Tribunal’s setting aside of decisions
The FAIS Act gives the Ombud the authority to decide that it is not the appropriate forum for adjudicating a complaint.
Section 27(3)(c) states: “The Ombud may on reasonable grounds determine that it is more appropriate that the complaint be dealt with by a court or through any other available dispute resolution process and decline to entertain the complaint.”
Asked why the Office had come to this conclusion now, whereas previous ombuds decided to adjudicate the complaints, Simpson said the FST set aside most of the recent determinations issued by his Office.
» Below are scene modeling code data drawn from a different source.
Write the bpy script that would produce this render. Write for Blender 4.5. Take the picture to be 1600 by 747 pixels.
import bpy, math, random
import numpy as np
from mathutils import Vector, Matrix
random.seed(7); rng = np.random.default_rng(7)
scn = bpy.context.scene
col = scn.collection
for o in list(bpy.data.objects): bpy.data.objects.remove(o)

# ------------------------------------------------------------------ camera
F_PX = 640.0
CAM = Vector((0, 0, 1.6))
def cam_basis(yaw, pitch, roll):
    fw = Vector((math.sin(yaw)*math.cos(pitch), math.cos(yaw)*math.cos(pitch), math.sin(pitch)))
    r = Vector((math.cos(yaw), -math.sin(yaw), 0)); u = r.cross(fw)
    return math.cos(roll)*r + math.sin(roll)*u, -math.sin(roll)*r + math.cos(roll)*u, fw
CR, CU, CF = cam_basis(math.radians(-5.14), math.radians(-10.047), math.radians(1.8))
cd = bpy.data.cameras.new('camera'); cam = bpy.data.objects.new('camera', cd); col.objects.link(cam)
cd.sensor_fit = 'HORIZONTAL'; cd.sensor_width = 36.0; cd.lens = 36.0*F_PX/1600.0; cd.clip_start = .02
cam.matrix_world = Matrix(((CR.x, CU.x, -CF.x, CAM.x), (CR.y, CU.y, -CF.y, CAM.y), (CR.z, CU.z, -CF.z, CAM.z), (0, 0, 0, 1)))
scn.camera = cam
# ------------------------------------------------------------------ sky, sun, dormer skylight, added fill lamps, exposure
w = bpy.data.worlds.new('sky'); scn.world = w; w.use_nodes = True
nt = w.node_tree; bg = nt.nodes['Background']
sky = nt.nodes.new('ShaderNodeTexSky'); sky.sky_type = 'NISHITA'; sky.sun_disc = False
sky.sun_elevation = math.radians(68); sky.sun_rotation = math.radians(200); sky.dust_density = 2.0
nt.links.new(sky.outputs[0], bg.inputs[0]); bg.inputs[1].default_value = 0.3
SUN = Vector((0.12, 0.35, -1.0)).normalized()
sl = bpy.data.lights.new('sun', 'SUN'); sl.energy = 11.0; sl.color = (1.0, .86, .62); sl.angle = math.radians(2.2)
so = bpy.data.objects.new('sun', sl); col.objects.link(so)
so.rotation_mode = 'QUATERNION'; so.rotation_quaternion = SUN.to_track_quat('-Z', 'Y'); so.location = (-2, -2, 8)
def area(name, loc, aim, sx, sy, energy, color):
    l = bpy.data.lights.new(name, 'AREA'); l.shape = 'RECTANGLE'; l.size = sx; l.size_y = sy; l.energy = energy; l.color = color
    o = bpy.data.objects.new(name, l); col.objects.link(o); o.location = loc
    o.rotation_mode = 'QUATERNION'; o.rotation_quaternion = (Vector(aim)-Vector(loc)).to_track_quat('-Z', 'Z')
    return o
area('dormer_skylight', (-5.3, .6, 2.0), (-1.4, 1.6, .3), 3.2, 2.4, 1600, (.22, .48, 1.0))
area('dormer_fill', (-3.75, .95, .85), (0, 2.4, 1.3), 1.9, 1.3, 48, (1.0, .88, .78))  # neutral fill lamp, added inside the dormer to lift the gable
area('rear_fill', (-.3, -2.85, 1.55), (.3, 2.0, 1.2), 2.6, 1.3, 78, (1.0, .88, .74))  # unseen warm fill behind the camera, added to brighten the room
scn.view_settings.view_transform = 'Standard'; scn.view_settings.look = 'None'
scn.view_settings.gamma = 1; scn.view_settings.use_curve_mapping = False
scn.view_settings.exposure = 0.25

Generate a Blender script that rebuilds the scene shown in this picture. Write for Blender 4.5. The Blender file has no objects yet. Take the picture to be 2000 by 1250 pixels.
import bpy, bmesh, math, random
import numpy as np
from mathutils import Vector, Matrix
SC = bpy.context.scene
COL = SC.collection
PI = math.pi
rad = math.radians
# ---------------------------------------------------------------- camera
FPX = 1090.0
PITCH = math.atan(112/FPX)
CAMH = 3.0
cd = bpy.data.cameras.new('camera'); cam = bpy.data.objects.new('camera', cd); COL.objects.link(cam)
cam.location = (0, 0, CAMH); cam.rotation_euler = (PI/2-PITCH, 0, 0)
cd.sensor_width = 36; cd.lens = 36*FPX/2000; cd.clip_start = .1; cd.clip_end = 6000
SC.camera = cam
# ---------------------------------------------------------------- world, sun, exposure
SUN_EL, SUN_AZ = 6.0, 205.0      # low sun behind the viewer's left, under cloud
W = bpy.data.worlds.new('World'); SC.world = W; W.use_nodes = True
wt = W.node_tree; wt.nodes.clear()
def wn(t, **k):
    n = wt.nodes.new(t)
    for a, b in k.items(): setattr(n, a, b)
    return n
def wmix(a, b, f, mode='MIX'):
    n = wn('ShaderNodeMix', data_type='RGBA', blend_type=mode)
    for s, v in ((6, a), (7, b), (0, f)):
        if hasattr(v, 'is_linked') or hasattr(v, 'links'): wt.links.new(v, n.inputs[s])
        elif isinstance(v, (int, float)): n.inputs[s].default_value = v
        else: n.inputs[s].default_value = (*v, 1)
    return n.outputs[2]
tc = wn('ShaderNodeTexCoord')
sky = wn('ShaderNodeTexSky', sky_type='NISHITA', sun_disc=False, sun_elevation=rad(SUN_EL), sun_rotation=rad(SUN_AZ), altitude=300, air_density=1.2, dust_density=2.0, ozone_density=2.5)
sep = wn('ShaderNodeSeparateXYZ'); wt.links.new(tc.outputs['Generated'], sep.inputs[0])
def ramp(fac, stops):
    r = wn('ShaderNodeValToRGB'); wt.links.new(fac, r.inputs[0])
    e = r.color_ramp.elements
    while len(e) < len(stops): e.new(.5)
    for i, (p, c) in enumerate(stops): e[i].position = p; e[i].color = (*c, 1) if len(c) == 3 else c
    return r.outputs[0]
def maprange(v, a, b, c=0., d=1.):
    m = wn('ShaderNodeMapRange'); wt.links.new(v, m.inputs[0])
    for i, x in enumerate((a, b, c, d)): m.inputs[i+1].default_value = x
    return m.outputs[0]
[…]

“We had to re-evaluate whether there was any reasonable prospect of the Office being able to resolve these disputes. After considering numerous possibilities and options, it was concluded that there was no reasonable prospect of resolving these matters successfully. Further, in numerous instances, the complainants had passed away, and the FSPs were no longer registered. Disputes of fact would be difficult to resolve, and even if an order was made, it appeared unlikely that it could be enforced.”
Prescription is no longer suspended
The Ombud’s letter informs complainants that closing the case file means the running of prescription on the complaint is no longer suspended.
In terms of section 27(2) of the FAIS Act, official receipt of a complaint by the Ombud suspends the running of prescription in terms of the Prescription Act for the period after receipt of the complaint until the complaint has been withdrawn or determined by the Ombud or the FST.
The letter said complainants should obtain legal advice on how the Prescription Act applied to their complaints now that prescription was no longer suspended.